Tuesday, September 23, 2014

Spending on Digital Ads to Overtake TV in 2017

Spending on Digital Ads to Overtake TV in 2017

Magna Global said U.S. digital ad revenue would reach $72.0 billion in 2017, compared with TV ad spending of $70.5 billion. Last year, digital accounted for $43 billion, with Magna forecasting it will reach the $50 million mark this year. 

I think they meant $50 billion this year...


By comparison, digital media advertising is already bigger than total TV spending in such countries as the U.K., Australia, Germany and the Netherlands. The fact that digital isn't the biggest ad category in the U.S. "shows the strength and resilience of television in the U.S. compared to other advanced ad markets despite the current plateau in viewing," Magna said.

Nothing new here.  This trend has been apparent for several years now. Consumers already spend more time with their digital devices than their TV.  eMarketer reported in August 2013,  "The average adult will spend over 5 hours per day online, on non-voice mobile activities or with other digital media this year, eMarketer estimates, compared to 4 hours and 31 minutes watching television."
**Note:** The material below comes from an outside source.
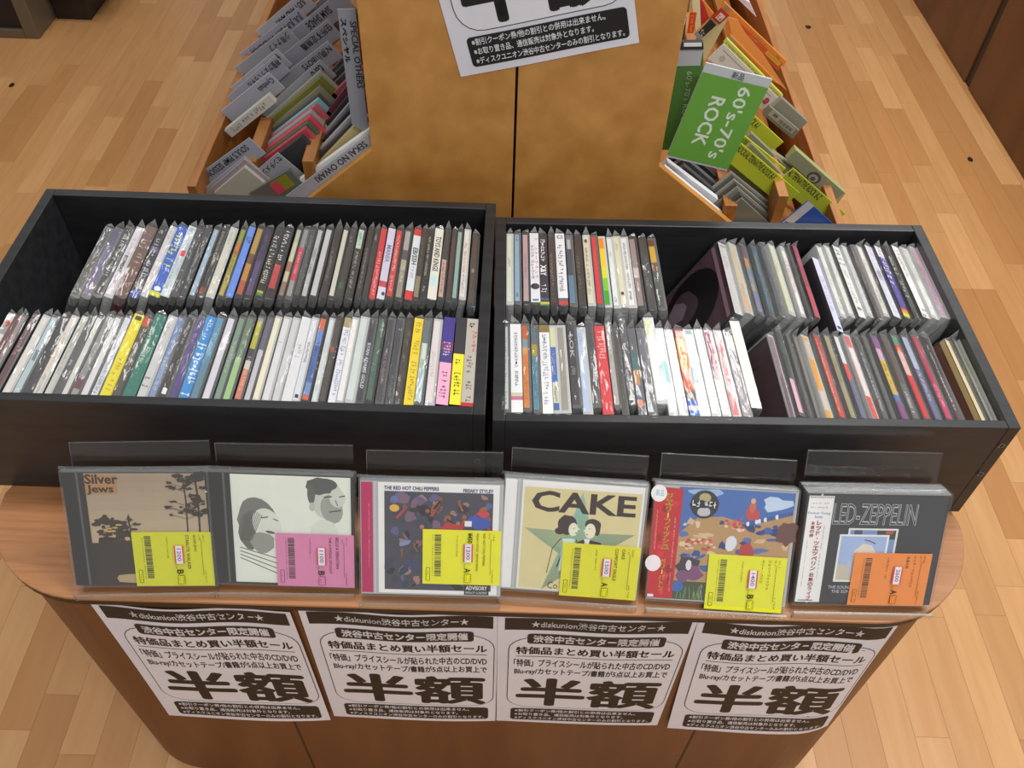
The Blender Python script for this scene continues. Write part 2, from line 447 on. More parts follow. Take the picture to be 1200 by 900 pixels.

Advertisers (and the advertiser's money) are simply following the consumer's behavior.  

My surprise is that the flow of money has not moved to digital more quickly.  I am surprised that more marketers are not proactively taking advantage of this trend towards digital engagement.  This is a generational opportunity  to get in front of the largest change in consumer behavior since the launch of TV.  

You have to hand it to the broadcast and cable industry.  They have done an admirable job of hanging on to advertiser's budgets in the face of a dominating change in consumer behavior.  Of course over the long haul, I am convinced that this trend will reverse itself.  

As shown in the diagram below, the newspaper industry has not figured out how to successfully re-invent itself in the face of consumer change.

"At the American Enterprise Institute’s Carpe Diem blog, Mark J. Perry finds that print ad revenues are now the lowest they've been since 1950, when the Newspaper Association of America began tracking industry data."


Borrell Associatesin their 2014 Benchmarking Local TV Stations Online Revenue, talks about the importance of capturing digital in local markets to offset the impending loss of broadcast dollars.  

Much of the the good news in Broadcast TV comes from the relatively new (2008) explosion in retransmission fees.  These are fees that local broadcast stations now charge cable and satellite companies to rebroadcast their signal.  

The problem is that TV ratings continue to decline.  There are more programs and channels to watch than ever before.  But the net result of this fragmentation is that the audience watching an individual show continues to decline.  (Consumer behavior).  So the biggest hits of today (excluding special events like The Super Bowl) - NBC Sunday Night Football - generated a 12.8 rating last year.  In 1952, I Love Lucy generated a 67.3.  In the 1960's the highest rated show was Gunsmoke at a 40.3.  In the 1970's All In The Family topped the charts at a 34.0.  1980's - The Cosby Show was the only show that topped a 30 rating.  In the 1990's, ER generated a 22.0.  Notice a trend?  




Over the next few years, we are going to see an increased shift in advertising dollars into digital marketing.  And much of this shift will come at the expense of TV.  Look how the change in consumer behavior decimated the newspaper industry.  Most TV broadcasters have done an admirable job at trying to increase their expertise into the digital arena over the previous 5 years, but many are still saddled by a management team at the local market level that talks about the digital transition, but still lives and breathes TV, at the expense of digital revenue.  In many cases, digital, even their own products, is the competition.  

"The very best marketing comes from observing consumer behavior and insetting your message into their behavior."